> **Provided data**:
============

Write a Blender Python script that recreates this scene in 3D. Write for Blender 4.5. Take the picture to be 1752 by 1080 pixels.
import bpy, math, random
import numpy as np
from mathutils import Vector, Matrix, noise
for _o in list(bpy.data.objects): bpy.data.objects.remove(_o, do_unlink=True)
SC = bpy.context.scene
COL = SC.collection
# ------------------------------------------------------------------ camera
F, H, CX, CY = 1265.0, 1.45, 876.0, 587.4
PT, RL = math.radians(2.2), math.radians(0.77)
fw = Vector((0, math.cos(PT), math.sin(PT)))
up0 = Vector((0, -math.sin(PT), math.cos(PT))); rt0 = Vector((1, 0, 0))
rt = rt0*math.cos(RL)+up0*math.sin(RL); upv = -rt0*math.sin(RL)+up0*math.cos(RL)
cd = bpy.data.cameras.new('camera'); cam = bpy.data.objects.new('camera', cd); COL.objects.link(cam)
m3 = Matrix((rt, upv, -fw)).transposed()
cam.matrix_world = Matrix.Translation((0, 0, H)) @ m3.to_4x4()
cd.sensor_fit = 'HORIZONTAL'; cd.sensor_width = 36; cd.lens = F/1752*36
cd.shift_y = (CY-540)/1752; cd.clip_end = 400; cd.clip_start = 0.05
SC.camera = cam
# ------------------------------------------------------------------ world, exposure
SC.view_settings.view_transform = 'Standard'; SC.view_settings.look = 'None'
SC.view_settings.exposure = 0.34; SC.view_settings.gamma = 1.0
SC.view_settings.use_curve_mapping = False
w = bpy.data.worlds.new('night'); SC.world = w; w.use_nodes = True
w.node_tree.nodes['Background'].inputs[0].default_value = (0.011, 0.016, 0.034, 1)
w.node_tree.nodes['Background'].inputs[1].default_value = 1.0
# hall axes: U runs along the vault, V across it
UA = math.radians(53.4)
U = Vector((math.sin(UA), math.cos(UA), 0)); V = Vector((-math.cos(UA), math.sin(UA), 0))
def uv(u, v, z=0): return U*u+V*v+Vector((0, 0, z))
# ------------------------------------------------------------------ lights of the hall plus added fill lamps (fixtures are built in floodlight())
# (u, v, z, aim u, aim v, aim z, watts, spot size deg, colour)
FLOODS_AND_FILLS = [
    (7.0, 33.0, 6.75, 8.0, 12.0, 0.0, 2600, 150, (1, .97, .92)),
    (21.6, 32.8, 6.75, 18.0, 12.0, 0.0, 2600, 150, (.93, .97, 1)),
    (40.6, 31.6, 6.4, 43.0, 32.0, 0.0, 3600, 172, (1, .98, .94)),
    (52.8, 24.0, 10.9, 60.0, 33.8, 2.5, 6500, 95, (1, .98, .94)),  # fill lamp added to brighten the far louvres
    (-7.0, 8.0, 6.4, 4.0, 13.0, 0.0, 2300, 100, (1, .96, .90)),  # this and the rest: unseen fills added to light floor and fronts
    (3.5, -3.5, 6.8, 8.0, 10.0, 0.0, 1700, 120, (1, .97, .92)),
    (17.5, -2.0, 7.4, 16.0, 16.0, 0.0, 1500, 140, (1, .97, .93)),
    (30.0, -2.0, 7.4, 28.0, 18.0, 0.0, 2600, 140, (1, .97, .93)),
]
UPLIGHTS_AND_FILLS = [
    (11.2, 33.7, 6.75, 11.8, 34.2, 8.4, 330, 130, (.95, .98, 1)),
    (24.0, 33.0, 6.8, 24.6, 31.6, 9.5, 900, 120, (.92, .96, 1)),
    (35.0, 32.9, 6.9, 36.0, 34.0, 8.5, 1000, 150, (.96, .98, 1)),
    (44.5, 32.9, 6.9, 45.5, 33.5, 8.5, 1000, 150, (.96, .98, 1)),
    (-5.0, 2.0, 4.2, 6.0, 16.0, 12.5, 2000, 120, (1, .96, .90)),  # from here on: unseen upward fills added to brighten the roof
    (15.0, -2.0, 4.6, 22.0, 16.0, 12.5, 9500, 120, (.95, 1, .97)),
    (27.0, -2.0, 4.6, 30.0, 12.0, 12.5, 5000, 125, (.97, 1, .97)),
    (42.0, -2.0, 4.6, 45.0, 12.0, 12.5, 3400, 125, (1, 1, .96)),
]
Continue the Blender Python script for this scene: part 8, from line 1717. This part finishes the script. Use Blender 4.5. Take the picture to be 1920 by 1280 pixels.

============

> **Your task**:
Restate each record exactly as written.

> **Completed exercise**:
Write a Blender Python script that recreates this scene in 3D. Write for Blender 4.5. Take the picture to be 1752 by 1080 pixels.
import bpy, math, random
import numpy as np
from mathutils import Vector, Matrix, noise
for _o in list(bpy.data.objects): bpy.data.objects.remove(_o, do_unlink=True)
SC = bpy.context.scene
COL = SC.collection
# ------------------------------------------------------------------ camera
F, H, CX, CY = 1265.0, 1.45, 876.0, 587.4
PT, RL = math.radians(2.2), math.radians(0.77)
fw = Vector((0, math.cos(PT), math.sin(PT)))
up0 = Vector((0, -math.sin(PT), math.cos(PT))); rt0 = Vector((1, 0, 0))
rt = rt0*math.cos(RL)+up0*math.sin(RL); upv = -rt0*math.sin(RL)+up0*math.cos(RL)
cd = bpy.data.cameras.new('camera'); cam = bpy.data.objects.new('camera', cd); COL.objects.link(cam)
m3 = Matrix((rt, upv, -fw)).transposed()
cam.matrix_world = Matrix.Translation((0, 0, H)) @ m3.to_4x4()
cd.sensor_fit = 'HORIZONTAL'; cd.sensor_width = 36; cd.lens = F/1752*36
cd.shift_y = (CY-540)/1752; cd.clip_end = 400; cd.clip_start = 0.05
SC.camera = cam
# ------------------------------------------------------------------ world, exposure
SC.view_settings.view_transform = 'Standard'; SC.view_settings.look = 'None'
SC.view_settings.exposure = 0.34; SC.view_settings.gamma = 1.0
SC.view_settings.use_curve_mapping = False
w = bpy.data.worlds.new('night'); SC.world = w; w.use_nodes = True
w.node_tree.nodes['Background'].inputs[0].default_value = (0.011, 0.016, 0.034, 1)
w.node_tree.nodes['Background'].inputs[1].default_value = 1.0
# hall axes: U runs along the vault, V across it
UA = math.radians(53.4)
U = Vector((math.sin(UA), math.cos(UA), 0)); V = Vector((-math.cos(UA), math.sin(UA), 0))
def uv(u, v, z=0): return U*u+V*v+Vector((0, 0, z))
# ------------------------------------------------------------------ lights of the hall plus added fill lamps (fixtures are built in floodlight())
# (u, v, z, aim u, aim v, aim z, watts, spot size deg, colour)
FLOODS_AND_FILLS = [
    (7.0, 33.0, 6.75, 8.0, 12.0, 0.0, 2600, 150, (1, .97, .92)),
    (21.6, 32.8, 6.75, 18.0, 12.0, 0.0, 2600, 150, (.93, .97, 1)),
    (40.6, 31.6, 6.4, 43.0, 32.0, 0.0, 3600, 172, (1, .98, .94)),
    (52.8, 24.0, 10.9, 60.0, 33.8, 2.5, 6500, 95, (1, .98, .94)),  # fill lamp added to brighten the far louvres
    (-7.0, 8.0, 6.4, 4.0, 13.0, 0.0, 2300, 100, (1, .96, .90)),  # this and the rest: unseen fills added to light floor and fronts
    (3.5, -3.5, 6.8, 8.0, 10.0, 0.0, 1700, 120, (1, .97, .92)),
    (17.5, -2.0, 7.4, 16.0, 16.0, 0.0, 1500, 140, (1, .97, .93)),
    (30.0, -2.0, 7.4, 28.0, 18.0, 0.0, 2600, 140, (1, .97, .93)),
]
UPLIGHTS_AND_FILLS = [
    (11.2, 33.7, 6.75, 11.8, 34.2, 8.4, 330, 130, (.95, .98, 1)),
    (24.0, 33.0, 6.8, 24.6, 31.6, 9.5, 900, 120, (.92, .96, 1)),
    (35.0, 32.9, 6.9, 36.0, 34.0, 8.5, 1000, 150, (.96, .98, 1)),
    (44.5, 32.9, 6.9, 45.5, 33.5, 8.5, 1000, 150, (.96, .98, 1)),
    (-5.0, 2.0, 4.2, 6.0, 16.0, 12.5, 2000, 120, (1, .96, .90)),  # from here on: unseen upward fills added to brighten the roof
    (15.0, -2.0, 4.6, 22.0, 16.0, 12.5, 9500, 120, (.95, 1, .97)),
    (27.0, -2.0, 4.6, 30.0, 12.0, 12.5, 5000, 125, (.97, 1, .97)),
    (42.0, -2.0, 4.6, 45.0, 12.0, 12.5, 3400, 125, (1, 1, .96)),
]
Continue the Blender Python script for this scene: part 8, from line 1717. This part finishes the script. Use Blender 4.5. Take the picture to be 1920 by 1280 pixels.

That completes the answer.